## Task requirements
Repeat exactly what appears from the opening line of the listing to the line with "COL = S.collection", inclusive.

+-------+

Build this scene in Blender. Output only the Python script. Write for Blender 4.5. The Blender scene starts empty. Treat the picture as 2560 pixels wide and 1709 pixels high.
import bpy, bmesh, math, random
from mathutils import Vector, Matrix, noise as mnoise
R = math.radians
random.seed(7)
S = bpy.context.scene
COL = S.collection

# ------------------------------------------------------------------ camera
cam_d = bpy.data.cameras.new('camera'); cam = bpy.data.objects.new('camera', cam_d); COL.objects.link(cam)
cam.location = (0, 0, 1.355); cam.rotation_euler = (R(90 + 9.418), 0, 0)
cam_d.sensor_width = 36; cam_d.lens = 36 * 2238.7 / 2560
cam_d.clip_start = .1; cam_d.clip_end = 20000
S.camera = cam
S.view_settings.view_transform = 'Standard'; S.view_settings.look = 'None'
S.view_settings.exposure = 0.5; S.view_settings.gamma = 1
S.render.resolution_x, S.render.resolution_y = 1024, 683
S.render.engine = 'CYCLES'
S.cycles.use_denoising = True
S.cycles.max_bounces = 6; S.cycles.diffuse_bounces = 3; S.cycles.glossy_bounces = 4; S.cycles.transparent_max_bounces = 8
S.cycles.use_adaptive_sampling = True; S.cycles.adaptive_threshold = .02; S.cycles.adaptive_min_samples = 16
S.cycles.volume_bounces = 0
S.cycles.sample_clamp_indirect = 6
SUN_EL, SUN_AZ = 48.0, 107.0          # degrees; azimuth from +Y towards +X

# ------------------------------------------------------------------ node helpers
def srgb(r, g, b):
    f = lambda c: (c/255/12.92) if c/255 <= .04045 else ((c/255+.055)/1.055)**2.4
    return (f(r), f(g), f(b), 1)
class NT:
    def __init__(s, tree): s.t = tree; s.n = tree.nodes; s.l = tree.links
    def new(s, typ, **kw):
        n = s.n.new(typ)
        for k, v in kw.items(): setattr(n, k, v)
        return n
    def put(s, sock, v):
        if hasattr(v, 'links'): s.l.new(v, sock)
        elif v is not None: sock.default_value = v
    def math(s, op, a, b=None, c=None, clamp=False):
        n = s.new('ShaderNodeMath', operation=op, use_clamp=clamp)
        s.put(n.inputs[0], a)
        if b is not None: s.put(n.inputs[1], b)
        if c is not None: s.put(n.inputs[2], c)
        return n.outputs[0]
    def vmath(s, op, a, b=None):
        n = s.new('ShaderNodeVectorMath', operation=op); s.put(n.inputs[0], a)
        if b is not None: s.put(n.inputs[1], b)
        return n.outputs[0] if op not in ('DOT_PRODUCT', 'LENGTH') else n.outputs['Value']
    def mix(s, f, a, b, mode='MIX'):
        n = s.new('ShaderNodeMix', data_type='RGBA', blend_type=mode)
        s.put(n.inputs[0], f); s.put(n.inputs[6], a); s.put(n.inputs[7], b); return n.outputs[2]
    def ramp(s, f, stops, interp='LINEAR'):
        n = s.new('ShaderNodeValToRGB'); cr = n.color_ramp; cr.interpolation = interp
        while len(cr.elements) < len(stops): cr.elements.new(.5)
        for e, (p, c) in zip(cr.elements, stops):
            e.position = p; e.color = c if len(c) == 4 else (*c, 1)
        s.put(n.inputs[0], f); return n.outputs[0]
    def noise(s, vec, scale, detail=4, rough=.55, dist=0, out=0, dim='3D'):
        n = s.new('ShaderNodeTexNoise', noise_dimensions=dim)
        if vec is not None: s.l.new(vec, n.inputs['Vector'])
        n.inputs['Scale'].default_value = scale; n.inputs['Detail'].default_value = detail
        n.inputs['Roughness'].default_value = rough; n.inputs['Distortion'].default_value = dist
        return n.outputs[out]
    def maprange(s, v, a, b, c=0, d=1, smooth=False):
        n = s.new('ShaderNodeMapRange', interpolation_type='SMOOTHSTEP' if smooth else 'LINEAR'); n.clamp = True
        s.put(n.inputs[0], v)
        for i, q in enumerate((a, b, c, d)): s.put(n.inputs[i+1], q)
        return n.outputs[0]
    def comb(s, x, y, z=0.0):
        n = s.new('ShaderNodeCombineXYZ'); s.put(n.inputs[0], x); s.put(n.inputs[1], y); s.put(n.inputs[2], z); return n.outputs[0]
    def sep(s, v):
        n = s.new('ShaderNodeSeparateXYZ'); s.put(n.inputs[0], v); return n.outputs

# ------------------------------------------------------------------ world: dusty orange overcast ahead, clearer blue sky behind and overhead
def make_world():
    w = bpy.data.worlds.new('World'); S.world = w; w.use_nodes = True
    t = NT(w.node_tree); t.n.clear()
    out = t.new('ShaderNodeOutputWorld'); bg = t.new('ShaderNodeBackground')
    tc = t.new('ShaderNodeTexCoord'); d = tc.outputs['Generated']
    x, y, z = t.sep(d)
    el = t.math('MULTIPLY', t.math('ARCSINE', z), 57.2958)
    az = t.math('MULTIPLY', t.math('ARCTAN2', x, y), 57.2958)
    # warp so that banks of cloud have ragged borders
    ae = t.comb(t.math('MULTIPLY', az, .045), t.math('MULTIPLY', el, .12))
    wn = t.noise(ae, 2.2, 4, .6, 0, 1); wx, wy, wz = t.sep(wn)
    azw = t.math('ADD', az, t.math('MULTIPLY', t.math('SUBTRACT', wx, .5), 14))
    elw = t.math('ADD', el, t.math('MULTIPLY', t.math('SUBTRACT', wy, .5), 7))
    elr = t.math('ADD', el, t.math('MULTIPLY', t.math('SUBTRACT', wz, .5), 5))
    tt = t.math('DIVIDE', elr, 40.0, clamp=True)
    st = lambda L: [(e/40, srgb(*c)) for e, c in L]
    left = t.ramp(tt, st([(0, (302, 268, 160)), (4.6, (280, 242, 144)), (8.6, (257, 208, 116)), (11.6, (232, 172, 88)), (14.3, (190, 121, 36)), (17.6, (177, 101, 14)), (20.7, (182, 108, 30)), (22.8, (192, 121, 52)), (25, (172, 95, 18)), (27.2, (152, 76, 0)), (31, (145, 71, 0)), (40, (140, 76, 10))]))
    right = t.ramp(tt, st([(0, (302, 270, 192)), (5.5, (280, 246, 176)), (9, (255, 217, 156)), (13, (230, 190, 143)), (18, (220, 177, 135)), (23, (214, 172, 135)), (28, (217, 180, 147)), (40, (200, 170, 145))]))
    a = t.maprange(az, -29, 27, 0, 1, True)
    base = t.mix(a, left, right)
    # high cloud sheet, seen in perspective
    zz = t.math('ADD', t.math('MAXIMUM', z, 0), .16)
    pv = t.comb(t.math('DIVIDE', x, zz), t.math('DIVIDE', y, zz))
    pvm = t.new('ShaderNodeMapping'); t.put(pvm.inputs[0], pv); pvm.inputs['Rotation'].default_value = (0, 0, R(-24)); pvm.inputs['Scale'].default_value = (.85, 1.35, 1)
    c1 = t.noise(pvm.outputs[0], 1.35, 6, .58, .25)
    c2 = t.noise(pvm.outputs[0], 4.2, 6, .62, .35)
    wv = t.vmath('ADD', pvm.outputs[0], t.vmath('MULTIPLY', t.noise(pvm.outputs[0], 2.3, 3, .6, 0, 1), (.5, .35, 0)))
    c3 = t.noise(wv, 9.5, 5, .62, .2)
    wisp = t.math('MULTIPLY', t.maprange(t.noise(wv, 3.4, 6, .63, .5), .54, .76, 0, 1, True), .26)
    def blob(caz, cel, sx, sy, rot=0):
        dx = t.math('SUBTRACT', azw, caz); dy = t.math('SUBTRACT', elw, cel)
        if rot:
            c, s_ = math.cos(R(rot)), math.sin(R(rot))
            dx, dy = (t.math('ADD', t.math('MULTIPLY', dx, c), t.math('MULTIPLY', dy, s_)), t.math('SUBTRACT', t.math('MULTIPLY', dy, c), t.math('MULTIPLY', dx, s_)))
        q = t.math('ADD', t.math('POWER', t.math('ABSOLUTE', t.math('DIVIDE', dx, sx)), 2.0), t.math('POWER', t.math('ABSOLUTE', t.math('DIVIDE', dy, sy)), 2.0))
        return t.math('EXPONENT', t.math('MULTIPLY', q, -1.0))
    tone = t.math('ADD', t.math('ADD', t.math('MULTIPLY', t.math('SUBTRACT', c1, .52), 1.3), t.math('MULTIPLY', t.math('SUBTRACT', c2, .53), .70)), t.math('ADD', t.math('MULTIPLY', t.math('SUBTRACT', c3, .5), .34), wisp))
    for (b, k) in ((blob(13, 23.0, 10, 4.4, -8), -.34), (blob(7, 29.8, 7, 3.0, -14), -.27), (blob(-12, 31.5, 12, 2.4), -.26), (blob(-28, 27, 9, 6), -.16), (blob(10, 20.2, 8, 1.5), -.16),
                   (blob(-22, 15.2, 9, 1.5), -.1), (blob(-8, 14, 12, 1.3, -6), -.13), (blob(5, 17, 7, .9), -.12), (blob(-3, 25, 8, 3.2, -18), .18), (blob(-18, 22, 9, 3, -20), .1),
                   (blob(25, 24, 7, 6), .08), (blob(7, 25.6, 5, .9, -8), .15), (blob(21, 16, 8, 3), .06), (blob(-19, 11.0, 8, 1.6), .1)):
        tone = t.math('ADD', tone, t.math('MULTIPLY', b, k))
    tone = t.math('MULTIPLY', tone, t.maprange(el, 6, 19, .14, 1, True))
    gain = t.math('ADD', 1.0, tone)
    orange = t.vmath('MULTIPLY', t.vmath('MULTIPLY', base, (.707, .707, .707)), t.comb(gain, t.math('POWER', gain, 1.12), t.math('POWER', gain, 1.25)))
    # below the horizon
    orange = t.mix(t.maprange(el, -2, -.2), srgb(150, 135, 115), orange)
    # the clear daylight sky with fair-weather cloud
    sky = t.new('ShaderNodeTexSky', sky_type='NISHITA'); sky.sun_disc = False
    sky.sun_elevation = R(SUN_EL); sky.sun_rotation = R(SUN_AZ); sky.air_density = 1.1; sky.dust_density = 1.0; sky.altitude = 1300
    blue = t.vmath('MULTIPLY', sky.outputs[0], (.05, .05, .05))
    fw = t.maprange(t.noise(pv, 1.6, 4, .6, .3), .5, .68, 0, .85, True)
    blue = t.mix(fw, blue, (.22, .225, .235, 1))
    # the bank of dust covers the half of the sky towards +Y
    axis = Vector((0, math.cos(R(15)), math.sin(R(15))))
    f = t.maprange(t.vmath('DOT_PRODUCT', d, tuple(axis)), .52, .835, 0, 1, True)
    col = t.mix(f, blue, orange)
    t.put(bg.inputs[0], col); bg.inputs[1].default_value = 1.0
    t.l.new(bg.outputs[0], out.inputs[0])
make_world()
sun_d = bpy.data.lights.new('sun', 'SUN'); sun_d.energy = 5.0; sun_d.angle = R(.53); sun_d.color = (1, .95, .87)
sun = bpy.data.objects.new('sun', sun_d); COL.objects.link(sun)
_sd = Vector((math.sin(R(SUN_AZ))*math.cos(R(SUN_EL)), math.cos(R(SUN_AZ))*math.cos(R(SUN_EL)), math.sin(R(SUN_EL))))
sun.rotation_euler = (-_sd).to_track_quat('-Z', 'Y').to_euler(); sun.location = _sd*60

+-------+

## Expected answer
Build this scene in Blender. Output only the Python script. Write for Blender 4.5. The Blender scene starts empty. Treat the picture as 2560 pixels wide and 1709 pixels high.
import bpy, bmesh, math, random
from mathutils import Vector, Matrix, noise as mnoise
R = math.radians
random.seed(7)
S = bpy.context.scene
COL = S.collection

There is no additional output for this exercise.